Supplied records:
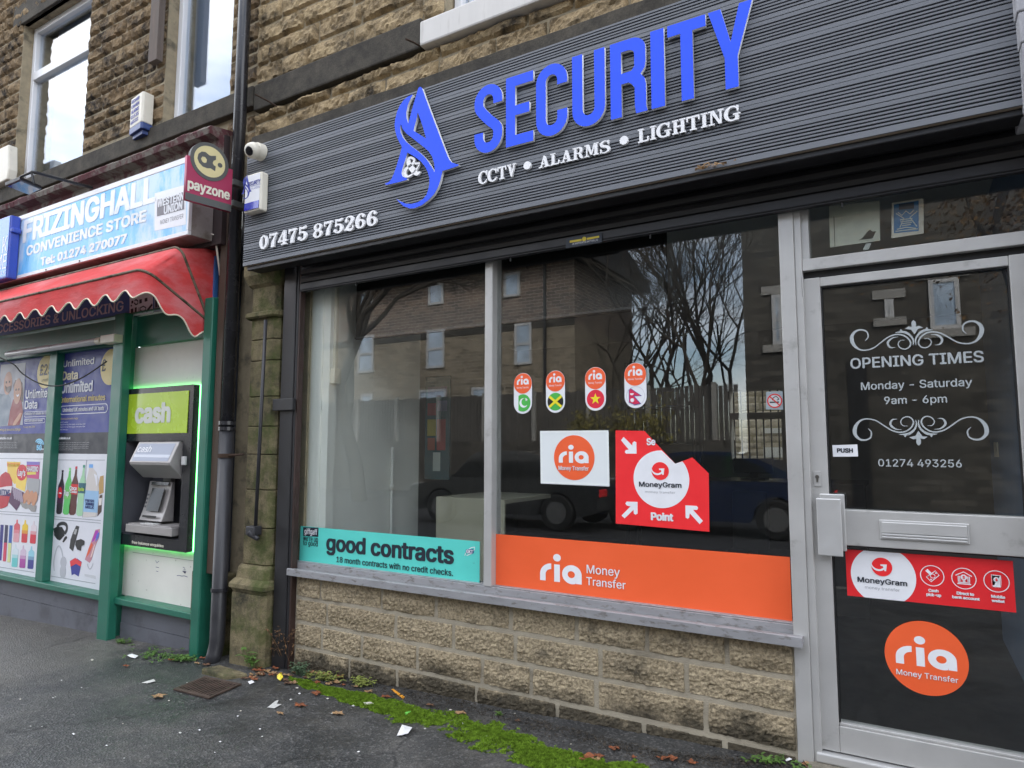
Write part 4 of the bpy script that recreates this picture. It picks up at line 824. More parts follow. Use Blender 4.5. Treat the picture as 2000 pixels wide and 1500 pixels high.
MB().tube(hem, .006, 6).build('valance_trim', M('cream_trim', (.70, .64, .50), .8), aw, smooth=True)
fr_ = M('dirty_aluminium_rib', (.16, .13, .09), .7, .2, var=.3, vscale=20, dirt=(.03, .035, .015), dscale=14, dlo=.5, dhi=.6, damt=.9)
for Rb in (R1, R2, R3): MB().tube(Rb, .010, 8).build('rib', fr_, aw, smooth=True)
# green timber shopfront
gs = thing('green_shopfront', 'green painted timber shopfront with picture panels and grey boards below', 'shopfront', (-6, -.1, -.25))
YPN = -.06
zsill1 = at(187, 1160, -.16).z; zsill0 = at(187, 1172, -.16).z; zgb1 = at(218, 625, -.13).z; zgb0 = at(0, 705, -.13).z; zwt = at(330, 671, YPN).z
xm0 = at(187, 1250, -.2).x; xm1 = at(208, 1247, -.2).x; xq0 = at(367.5, 1292, -.2).x; xq1 = at(384, 1296, -.2).x; xv0 = at(67.6, 1135, -.14).x; xv1 = at(82, 1135, -.14).x
AX0 = (F(-.125).uv(*zM((105, 90))[0])[0]+F(-.125).uv(*zM((35, 1388))[0])[0])/2
for (a, b_, y) in ((xm0, xm1, -.2), (xq0, xq1, -.2)): (MB().box(a, b_, y, -.1275, gz(a, -.2)-.03, zgb1+.02).box(a, min(b_, AX0-.003), -.1274, -.03, gz(a, -.2)-.03, zgb1+.02) if a < -5 else MB().box(a, b_, y, -.03, gz(a, -.2)-.03, zgb1+.02)).build('post', m_green, gs, bevel=.008)
MB().box(xv0, xv1, -.14, -.03, zsill1+.001, zgb0+.03).build('mullion', m_green, gs, bevel=.005)
MB().box(XL, xm0-.001, -.16, -.03, zsill0, zsill1).build('sill', m_green, gs, bevel=.006); MB().box(xm1+.001, xq0-.001, -.16, -.03, zsill0, zsill1).build('sill', m_green, gs, bevel=.006)
b = MB(); b.box(XL, xm0-.001, -.13, -.03, zgb0, zgb1); b.box(xm1+.001, xq0-.001, -.10, -.03, zwt, zgb1+.0); b.build('head_beam', m_green, gs, bevel=.005)
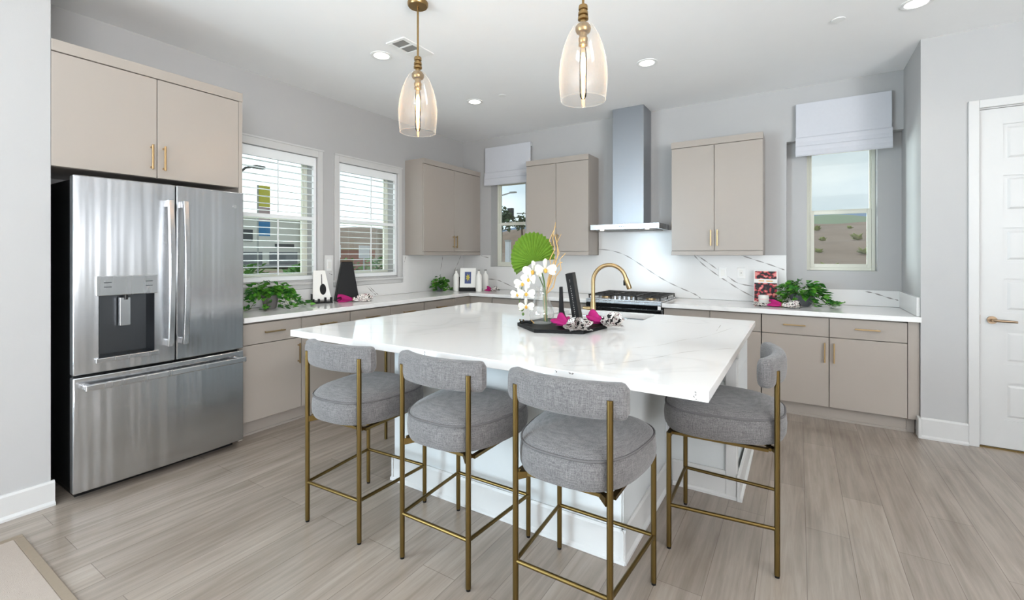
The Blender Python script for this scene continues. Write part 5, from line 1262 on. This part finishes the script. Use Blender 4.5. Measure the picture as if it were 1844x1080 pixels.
# garden signs and brick wall beyond second window
t = thing('garden_wall', 'long low red brick wall outside the second shuttered window', 'wall', (-22, 13.6, gz(-22, 13.6)))
MB(t.location).box(-22.3, -22.0, 12.9, 17.6, gz(-22, 13.6) - 0.3, 1.75).build('brickwork', 'redwall', t)
MB(t.location).box(-22.36, -21.94, 12.85, 17.65, 1.75, 1.85).build('coping', 'house_tan', t)
for i, (lab, x, y, zt_, w_) in enumerate((('white yard sign, leftmost and tallest, outside the second shuttered window', -18.0, 9.75, 2.65, 0.62), ('white yard sign in the middle outside the second shuttered window', -19.0, 12.1, 2.0, 0.5), ('white yard sign, rightmost, outside the second shuttered window', -17.2, 12.6, 1.95, 0.75))):
    t = thing('yard_sign', lab, 'sign', (x, y, gz(x, y)), 0, None); z_ = zt_ - gz(x, y)
    MB().box(0.0, 0.05, -w_ / 2, w_ / 2, z_ - 0.75, z_).build('sign_board', 'sign_white', t)
    MB().box(-0.03, 0.0, -0.04, 0.04, 0, z_ - 0.1).build('sign_post', 'galv', t)
for i, (x, y, s_) in enumerate(((-19.5, 10.0, 0.7), (-20.5, 13.9, 0.8), (-18.5, 14.6, 0.9), (-16.5, 8.0, 0.6), (-16.0, 5.2, 0.7), (-19.5, 7.2, 0.8))):
    mb = MB((x, y, gz(x, y)))
    for k in range(90):
        a = rng.uniform(0, 2 * PI); u = rng.uniform(0, 1)
        leaf(mb, Vector((x + s_ * math.cos(a) * u, y + s_ * math.sin(a) * u, gz(x, y) + rng.uniform(0, 1.1) * s_)), Vector((math.cos(a), math.sin(a), rng.uniform(-0.2, 1))), 0.3, 0.4)
    props(mb.build('garden_shrub', 'leaf', None, recalc=False), 'green garden shrub seen through the shuttered windows', 'shrub', 'garden shrubs outside')
# traffic signal and street lamp beyond third window
t = thing('traffic_signal', 'black traffic signal on a horizontal mast outside the small window', 'traffic light', (-20.59, 36.9, gz(-20.59, 36.9)))
zz = 5.85 - gz(-20.59, 36.9)
MB().cyl((5.0, 3.1, 0), (5.0, 3.1, zz + 0.3), 0.14, 10).cyl((5.0, 3.1, zz), (-0.8, -0.5, zz), 0.06, 8).build('mast', 'galv', t)
MB().box(-1.55, -0.95, -1.2, -0.85, zz - 0.65, zz + 0.55).build('signal_head', 'signal_black', t)
t = thing('street_lamp', 'pale curved street lamp arm outside the small window', 'lamp post', (-17.5, 26.0, gz(-17.5, 26)))
z0_ = 6.2 - gz(-17.5, 26)
MB().tube([(0, 0, 0), (0, 0, z0_ - 0.6), (0.35, 0.15, z0_), (1.4, 0.85, z0_ + 0.40)], [0.12, 0.08, 0.06, 0.05], 8).build('post', 'galv', t, smooth=True)
MB().box(1.3, 1.85, 0.75, 1.05, z0_ + 0.36, z0_ + 0.46).build('lamp_head', 'galv', t)
t = thing('marker_post', 'white post standing outside the small window', 'post', (-8.78, 14.95, gz(-8.78, 14.95)))
MB().box(-0.12, 0.12, -0.1, 0.1, 0, 2.1 - gz(-8.78, 14.95)).build('post_body', 'sign_white', t)
MB().box(-0.14, 0.14, -0.12, 0.12, 2.1 - gz(-8.78, 14.95), 2.19 - gz(-8.78, 14.95)).build('post_cap', 'galv', t)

Goal:
Tally the lines of the material above that contain the word "this" and report the total alone.

Final result:
2